Tuesday, October 04, 2022

WWW.WEDNESDAY

WWW. WEDNESDAY asks three questions to prompt you to speak bookishly. To participate, and to see how other book lovers responded, click here

1. What are you currently reading? The Rooster Bar by John Grisham. Four law school friends -- Todd, Gordon, Mark and Zola -- are feeling ripped off. It's dawning on them that the school they have gone deeply into hock to attend is at best mediocre, at worst a fraud, and that big Washington DC firms will not be eager to hire them after all. With this deficient but insanely expensive education, they may not even pass the bar.

Gordon is sure he's uncovered that their school is one of many, and they may be victimes of a conspiracy. Can the friends expose it? Will they be able to use whatever meager law skills they have gleaned to file a class action suit? Or have they taken on something darker and more sinister than mere white collar crime?

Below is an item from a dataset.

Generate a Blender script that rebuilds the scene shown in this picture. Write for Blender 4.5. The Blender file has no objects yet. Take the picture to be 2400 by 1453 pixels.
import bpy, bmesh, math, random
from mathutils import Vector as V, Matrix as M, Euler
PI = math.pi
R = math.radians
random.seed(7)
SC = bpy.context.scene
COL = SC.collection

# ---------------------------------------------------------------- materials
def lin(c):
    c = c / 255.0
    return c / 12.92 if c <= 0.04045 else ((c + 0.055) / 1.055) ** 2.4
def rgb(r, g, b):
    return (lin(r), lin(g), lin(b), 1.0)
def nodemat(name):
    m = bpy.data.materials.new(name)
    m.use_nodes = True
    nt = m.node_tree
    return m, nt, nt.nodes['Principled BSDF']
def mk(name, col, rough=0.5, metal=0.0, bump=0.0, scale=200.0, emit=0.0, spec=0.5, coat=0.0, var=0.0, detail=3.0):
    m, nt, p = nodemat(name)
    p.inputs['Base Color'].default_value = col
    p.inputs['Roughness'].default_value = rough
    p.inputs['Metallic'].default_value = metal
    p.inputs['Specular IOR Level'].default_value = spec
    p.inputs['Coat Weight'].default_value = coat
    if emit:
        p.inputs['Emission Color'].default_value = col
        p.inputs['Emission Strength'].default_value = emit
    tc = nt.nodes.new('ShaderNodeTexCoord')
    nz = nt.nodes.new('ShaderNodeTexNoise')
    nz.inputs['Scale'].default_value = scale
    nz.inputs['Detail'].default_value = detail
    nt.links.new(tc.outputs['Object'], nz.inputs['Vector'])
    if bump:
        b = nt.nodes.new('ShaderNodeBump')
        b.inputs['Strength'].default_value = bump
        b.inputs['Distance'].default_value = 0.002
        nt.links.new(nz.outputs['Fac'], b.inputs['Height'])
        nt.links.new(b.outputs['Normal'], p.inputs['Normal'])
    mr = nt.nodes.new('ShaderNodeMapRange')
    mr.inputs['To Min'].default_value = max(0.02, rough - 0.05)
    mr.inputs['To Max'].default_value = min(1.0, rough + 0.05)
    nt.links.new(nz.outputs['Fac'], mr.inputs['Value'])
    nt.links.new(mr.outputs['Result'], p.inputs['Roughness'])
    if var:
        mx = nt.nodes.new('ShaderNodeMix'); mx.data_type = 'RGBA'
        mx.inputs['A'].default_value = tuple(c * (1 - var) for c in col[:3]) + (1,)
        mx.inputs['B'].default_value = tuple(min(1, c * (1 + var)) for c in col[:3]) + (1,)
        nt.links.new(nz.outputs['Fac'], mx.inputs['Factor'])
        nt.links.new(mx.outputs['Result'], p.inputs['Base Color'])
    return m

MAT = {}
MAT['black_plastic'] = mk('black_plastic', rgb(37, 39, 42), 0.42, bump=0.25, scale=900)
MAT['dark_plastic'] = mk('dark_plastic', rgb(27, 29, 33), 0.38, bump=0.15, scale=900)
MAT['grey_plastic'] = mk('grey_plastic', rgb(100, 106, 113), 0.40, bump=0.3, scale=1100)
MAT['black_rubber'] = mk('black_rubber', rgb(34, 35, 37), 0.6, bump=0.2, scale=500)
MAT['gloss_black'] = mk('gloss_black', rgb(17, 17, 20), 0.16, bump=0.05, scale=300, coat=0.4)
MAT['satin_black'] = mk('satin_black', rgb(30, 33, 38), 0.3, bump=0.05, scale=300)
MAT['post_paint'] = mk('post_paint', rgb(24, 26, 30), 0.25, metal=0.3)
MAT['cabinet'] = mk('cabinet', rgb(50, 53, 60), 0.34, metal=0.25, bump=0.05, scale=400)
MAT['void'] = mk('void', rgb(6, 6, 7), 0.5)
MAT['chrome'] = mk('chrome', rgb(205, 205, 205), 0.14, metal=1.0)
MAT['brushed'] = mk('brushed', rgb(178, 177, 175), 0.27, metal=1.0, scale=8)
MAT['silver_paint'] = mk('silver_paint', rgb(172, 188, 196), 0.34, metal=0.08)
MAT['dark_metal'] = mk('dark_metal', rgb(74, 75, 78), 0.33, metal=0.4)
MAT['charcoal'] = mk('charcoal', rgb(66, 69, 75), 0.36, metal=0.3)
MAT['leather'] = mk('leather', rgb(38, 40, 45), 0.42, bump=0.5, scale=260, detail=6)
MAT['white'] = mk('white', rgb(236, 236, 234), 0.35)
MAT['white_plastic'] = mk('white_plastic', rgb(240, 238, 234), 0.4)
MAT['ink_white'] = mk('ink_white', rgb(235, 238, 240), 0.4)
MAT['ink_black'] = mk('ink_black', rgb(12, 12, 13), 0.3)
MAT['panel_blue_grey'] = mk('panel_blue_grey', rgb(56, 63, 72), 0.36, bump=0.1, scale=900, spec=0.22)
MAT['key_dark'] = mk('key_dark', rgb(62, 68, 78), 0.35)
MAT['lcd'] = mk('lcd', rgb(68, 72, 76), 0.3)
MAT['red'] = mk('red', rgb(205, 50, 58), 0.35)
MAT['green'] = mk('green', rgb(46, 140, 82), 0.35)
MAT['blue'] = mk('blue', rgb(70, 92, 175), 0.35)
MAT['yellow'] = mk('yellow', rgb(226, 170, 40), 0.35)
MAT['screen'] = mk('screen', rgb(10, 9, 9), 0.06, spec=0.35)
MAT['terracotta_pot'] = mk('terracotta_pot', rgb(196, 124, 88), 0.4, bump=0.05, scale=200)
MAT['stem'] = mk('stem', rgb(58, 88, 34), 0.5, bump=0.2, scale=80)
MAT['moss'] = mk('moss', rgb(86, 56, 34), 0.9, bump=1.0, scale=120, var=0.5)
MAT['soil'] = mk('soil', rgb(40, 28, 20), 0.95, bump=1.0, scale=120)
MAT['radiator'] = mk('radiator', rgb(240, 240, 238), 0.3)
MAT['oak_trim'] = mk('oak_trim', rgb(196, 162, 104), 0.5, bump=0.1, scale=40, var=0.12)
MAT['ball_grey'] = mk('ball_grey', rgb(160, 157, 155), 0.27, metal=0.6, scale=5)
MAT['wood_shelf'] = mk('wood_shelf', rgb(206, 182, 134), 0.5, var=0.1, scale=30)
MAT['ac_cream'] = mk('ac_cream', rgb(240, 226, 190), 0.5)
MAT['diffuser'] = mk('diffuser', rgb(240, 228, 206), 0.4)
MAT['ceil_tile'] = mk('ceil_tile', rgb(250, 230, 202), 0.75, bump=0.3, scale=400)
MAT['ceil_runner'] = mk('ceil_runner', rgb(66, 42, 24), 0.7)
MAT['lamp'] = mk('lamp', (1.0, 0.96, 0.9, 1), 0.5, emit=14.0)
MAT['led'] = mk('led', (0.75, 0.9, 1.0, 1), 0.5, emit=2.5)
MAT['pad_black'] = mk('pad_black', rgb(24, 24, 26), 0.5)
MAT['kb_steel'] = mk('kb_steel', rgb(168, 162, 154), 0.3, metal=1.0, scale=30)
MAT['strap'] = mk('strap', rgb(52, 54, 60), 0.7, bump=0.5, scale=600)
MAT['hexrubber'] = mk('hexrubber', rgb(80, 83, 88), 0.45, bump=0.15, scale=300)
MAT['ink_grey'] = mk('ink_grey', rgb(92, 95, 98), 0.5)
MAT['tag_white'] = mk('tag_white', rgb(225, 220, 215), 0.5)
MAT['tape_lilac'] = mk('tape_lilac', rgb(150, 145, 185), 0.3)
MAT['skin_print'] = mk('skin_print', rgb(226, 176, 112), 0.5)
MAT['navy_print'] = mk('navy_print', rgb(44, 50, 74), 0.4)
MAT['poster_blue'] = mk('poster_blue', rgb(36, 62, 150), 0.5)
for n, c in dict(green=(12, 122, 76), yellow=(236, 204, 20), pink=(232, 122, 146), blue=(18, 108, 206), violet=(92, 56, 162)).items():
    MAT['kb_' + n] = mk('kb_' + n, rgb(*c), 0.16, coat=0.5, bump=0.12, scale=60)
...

I'd never heard of this Grisham book (published in 2017) and so far I'm enjoying it. The master not only spins an interesting tale, he creates characters I already feel invested in.

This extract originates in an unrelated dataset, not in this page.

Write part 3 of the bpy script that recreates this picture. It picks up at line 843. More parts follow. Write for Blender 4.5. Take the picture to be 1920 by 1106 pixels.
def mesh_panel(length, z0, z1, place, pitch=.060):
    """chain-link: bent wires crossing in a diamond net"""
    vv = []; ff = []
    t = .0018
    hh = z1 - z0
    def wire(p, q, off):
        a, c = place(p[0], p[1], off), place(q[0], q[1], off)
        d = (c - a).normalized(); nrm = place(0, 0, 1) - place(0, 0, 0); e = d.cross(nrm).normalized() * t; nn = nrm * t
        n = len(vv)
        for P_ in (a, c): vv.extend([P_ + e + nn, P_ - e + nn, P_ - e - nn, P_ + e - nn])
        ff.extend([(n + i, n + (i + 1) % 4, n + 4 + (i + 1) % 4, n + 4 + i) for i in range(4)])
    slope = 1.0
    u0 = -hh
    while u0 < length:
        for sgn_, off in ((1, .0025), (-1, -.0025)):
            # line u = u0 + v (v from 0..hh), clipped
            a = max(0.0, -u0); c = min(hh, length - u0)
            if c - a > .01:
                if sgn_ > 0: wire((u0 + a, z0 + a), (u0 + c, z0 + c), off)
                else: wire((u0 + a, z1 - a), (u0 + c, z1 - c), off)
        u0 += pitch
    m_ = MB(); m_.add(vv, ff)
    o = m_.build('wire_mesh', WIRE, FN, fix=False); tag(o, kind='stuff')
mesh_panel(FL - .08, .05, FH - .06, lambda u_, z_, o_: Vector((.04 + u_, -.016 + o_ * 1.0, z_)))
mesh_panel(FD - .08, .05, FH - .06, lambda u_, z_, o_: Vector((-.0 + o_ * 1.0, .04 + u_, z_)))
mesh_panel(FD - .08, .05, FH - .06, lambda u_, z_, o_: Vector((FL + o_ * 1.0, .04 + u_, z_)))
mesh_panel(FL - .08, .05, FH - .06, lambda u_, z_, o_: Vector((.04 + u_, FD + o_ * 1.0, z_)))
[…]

2. What did you recently finish reading? Orson Welles: A Biography by Barbara Leaming. This is an ambitious look at an ambitious genius. After enduring a truly bizarre childhood, Orson Welles mastered radio, television, theater and motion pictures before he was 30. He was also considered an unemployable has been by 35. He had three daughters by three very different women -- a socialite, a movie star and an Italian countess. He created very great art but was always broke. He lived long enough to receive lifetime achievement awards from the very industry that denounced him.

Like Welles himself, this book is a big, charismatic mess. 600+ pages that take us from Woodstock, IL, to Barcelona to Cap d'Antibes to Las Vegas, with stops in Senegal and Casablanca in between. I often had no idea what continent we were on or why.

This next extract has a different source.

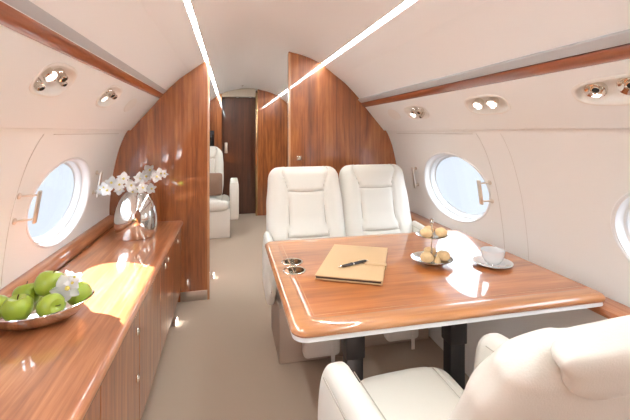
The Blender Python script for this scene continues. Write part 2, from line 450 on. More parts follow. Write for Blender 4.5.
# service pods: scoop, reading lights, air nozzles
def pod(sd, y, t, ry, items, label):
    org = val_pt(sd, y, t)
    T = thing('service_pod', label, 'lamp and vent unit', org, group='reading light and air vent pods')
    P = lambda a, b, off: val_pt(sd, y+a, t+b/VL, off)-org
    sg = 1 if (val_pt(sd, y, t, .1)-val_pt(sd, y, t)).dot(V(-sd, 0, -1)) > 0 else -1     # sign of off that points into the cabin
    def ring(k, off, N=64):
        out = []
        for i in range(N):
            c, q = math.cos(2*PI*i/N), math.sin(2*PI*i/N); rr = (abs(c)**2.8+abs(q)**2.8)**(-1/2.8)
            out.append(P((ry+k)*c*rr, (.052+k)*q*rr, off*sg))
        return out
    bm = bmesh.new()
    loft(bm, [ring(.010, 0), ring(.009, .003), ring(.002, .004), ring(-.003, .001), ring(-.006, -.006), ring(-.012, -.018), ring(-.024, -.026), ring(-.040, -.028)], cap1=True)
    obj('scoop', bm, 'scoop', T)
    nrm = (val_pt(sd, y, t, sg)-val_pt(sd, y, t)).normalized()
    for kind, a, b, r in items:
        r *= .86
        ax = (nrm + V(0, -.35, -.25)).normalized()
        m = frame(P(a, b, -.024*sg), ax)
        if kind == 'cup':
            bm = bmesh.new()
            lathe(bm, [(r*1.10, 0), (r*1.10, .015), (r*1.04, .019), (r*.97, .017), (r*.86, .010), (r*.62, .003), (r*.5, .004), (r*.46, .014), (r*.36, .015), (r*.33, .006)], 36, m, caps=(True, False))
            Nz = obj('air_nozzle', bm, 'chrome', T)
            bm = bmesh.new(); lathe(bm, [(r*.35, .007), (.0001, .007)], 20, m, caps=(False, False)); obj('opening', bm, 'dark', Nz)
        elif kind == 'button':
            m = frame(P(a, b, -.0265*sg), nrm, V(0, 1, 0))
            bm = bmesh.new(); box(bm, -.024, .024, -.011, .011, -.002, .004, .003); bmesh.ops.transform(bm, verts=bm.verts, matrix=m); Nz = obj('call_button', bm, 'scoop', T)
            bm = bmesh.new(); box(bm, -.012, .012, -.008, -.006, .0042, .0048); box(bm, -.012, -.010, -.008, .007, .0042, .0048); box(bm, -.004, .006, -.001, .004, .0042, .0048)
            bmesh.ops.transform(bm, verts=bm.verts, matrix=m); obj('symbol', bm, 'dark', Nz, False)
        elif kind == 'light':
            bm = bmesh.new(); lathe(bm, [(r*.95, 0), (r, .018), (r*1.12, .024), (r*1.12, .030), (r*.95, .034), (r*.86, .031)], 28, m, caps=(True, False)); L = obj('reading_light', bm, 'chrome', T)
            bm = bmesh.new(); lathe(bm, [(r*.87, .0305), (r*.5, .033), (.0001, .034)], 28, m, caps=(False, False)); obj('lens', bm, 'lens', L)
        else:
            bm = bmesh.new()
            lathe(bm, [(r*1.1, 0), (r*1.15, .010), (r*1.05, .016), (r*.85, .020), (r*.9, .030), (r*.78, .040), (r*.55, .042), (r*.5, .030)], 28, m, caps=(True, False))
            for i in range(14):
                an = 2*PI*i/14
                p = m @ V(r*.88*math.cos(an), r*.88*math.sin(an), .022); q = m @ V(r*.86*math.cos(an), r*.86*math.sin(an), .038)
                tube(bm, [p, q], r*.08, 5)
            Nz = obj('air_nozzle', bm, 'chrome', T)
            bm = bmesh.new(); lathe(bm, [(r*.52, .032), (.0001, .032)], 20, m, caps=(False, False)); obj('opening', bm, 'dark', Nz)
pod(-1, 1.43, .33, .115, [('light', -.035, -.012, .023), ('vent', .030, -.022, .020), ('vent', -.055, .026, .017), ('vent', .065, -.005, .014)], 'white oval pod with lamp and vents on the left panel, nearest the camera')
pod(-1, 2.02, .33, .115, [('light', -.04, .012, .020), ('vent', .0, -.018, .020), ('vent', .055, -.012, .018)], 'white oval pod with lamp and vents on the left panel, nearest the partition')
pod(1, .86, .42, .20, [('cup', .135, -.010, .034), ('cup', .02, -.012, .040), ('button', .0, .034, .02), ('cup', -.12, -.010, .034)], 'white oval pod with deep chrome vents on the right panel, at the photo edge')
pod(1, 1.525, .42, .135, [('light', .055, -.012, .027), ('light', -.045, -.012, .027)], 'white oval pod with two lit lamps on the right panel')
pod(1, 2.19, .42, .13, [('light', .055, .008, .026), ('vent', .02, -.02, .019), ('vent', -.05, -.012, .019), ('vent', -.03, .026, .015)], 'white oval pod with lamp and vents on the right panel, nearest the partition')
for sd, y, t, lb in ((-1, 2.45, .38, 'flat oval cover on the left panel beside the partition'), (1, 2.52, .42, 'flat oval cover on the right panel beside the partition')):
    bm = bmesh.new(); org = val_pt(sd, y, t)
    n = (val_pt(sd, y, t, 1)-org); n = n if n.z < 0 else -n
    lathe(bm, [(.0001, .004), (.8, .004), (.95, .003), (1, 0)], 40, frame((0, 0, 0), n) @ Matrix.Diagonal((.085, .05, 1, 1)), caps=(False, False))
    tag(obj('oval_cover', bm, 'scoop', loc=org), lb, 'cover')

# window ledges
bm = bmesh.new()
led = [(-1.100, .596), (-1.040, .596), (-1.034, .612), (-1.037, .640), (-1.052, .658), (-1.075, .664), (-1.100, .664)]
loft(bm, [[V(x, y, z) for x, z in led] for y in (YA+.01, PY-.002)], True, True, True)
nt += 1; struct(obj('trim_%d' % nt, bm, 'wood_y'), 'rounded wooden ledge between the left wall and the sideboard top', 'ledge')
bm = bmesh.new()
led = [(1.125, .594), (1.045, .594), (1.036, .599), (1.032, .610), (1.038, .624), (1.055, .632), (1.125, .632)]
loft(bm, [[V(x, y, z) for x, z in led] for y in (YA+.01, PY-.002)], True, True, True)
nt += 1; struct(obj('trim_%d' % nt, bm, 'wood_y'), 'wooden ledge along the right wall beneath the window', 'ledge')

# ------------------------------------------------------------------ sideboard
CT = .600
bm = bmesh.new()
pr = [(-1.032, CT), (-.612, CT), (-.600, CT-.002), (-.590, CT-.008), (-.5855, CT-.018), (-.587, CT-.028), (-.594, CT-.035), (-.605, CT-.037), (-1.032, CT-.037)]
loft(bm, [[V(x, y, z) for x, z in pr] for y in (.02, PY-.003)], True, True, True)
o = tag(obj('countertop', bm, 'wood_y'), 'long glossy wooden sideboard top with bowl and vase', 'countertop')
ub = [.235, .69, 1.148, 1.606, 2.064, 2.50, PY-.008]
where = ['at the bottom edge of the photo', 'below the fruit bowl, nearest the camera', 'below the fruit bowl', 'in the middle, below the sunlit patch', 'below the vase, one before the partition', 'against the partition']
for i in range(6):
    a, b = ub[i]+.0015, ub[i+1]-.0015
    t = thing('sideboard_cabinet', 'glossy wooden sideboard cabinet ' + where[i], 'cabinet', (-.82, (a+b)/2, 0), group='sideboard cabinets on the left')
    h = (b-a)/2
    bm = bmesh.new(); box(bm, -.05, .205, -h, h, .07, CT-.038); box(bm, -.05, .19, -h, h, .001, .07); obj('body', bm, 'wood_z', t, False)
    bm = bmesh.new(); box(bm, .2055, .222, -h+.0015, h-.0015, .095, CT-.042, .0008, 1); D = obj('door', bm, 'wood_z', t)
    lt = [(h-.045, .487), (h-.045, .307)] if i in (0, 2) else [] if i < 4 else [(-h+.12, .520), (-h+.22, .524)] if i == 4 else [(h-.23, .512)]
    for y, z in lt:
        bm = bmesh.new()
        lathe(bm, [(.011, 0), (.013, .003), (.012, .006), (.007, .010), (.0001, .011)], 20, frame((.222, y, z), (1, 0, 0)), sx=.9, sy=1.2); obj('latch', bm, 'chrome', D)

# courtesy lamps at floor level
for x, y, lb in ((-.596, 2.60, 'small glowing floor lamp at the foot of the sideboard'), (-.392, 3.36, 'small glowing floor lamp beyond the left partition')):
    t = thing('courtesy_lamp', lb, 'floor lamp', (x, y, .0185), group='courtesy lamps at floor level')
    bm = bmesh.new(); box(bm, -.010, .006, -.04, .04, -.018, .018, .004); obj('housing', bm, 'nickel', t)
    bm = bmesh.new(); box(bm, .0062, .009, -.032, .032, -.014, .010, .001); obj('lens', bm, 'courtesy', t)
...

Barbara Leaming interviewed Welles extensively for this book, and I don't think it benefited from his participation. It's as undisciplined,  audacious and unfocused as Welles' most confusing works. So while I'm not sorry I read this book, I don't recommend it. After I was done with this heavy tome, I realize I still don't know much about my two favorite Welles movies: Citizen Kane and The Third Man. I do, however, know much more than I ever cared to about his pre-teen sexual awakening. I think at times Leaming was telling us not what we wanted to know, but what Orson thought we should know.

By the way, I've read other Leaming biographies and this isn't reflective of her work. I still consider her an author I enjoy.

3. What will read next? I don't know.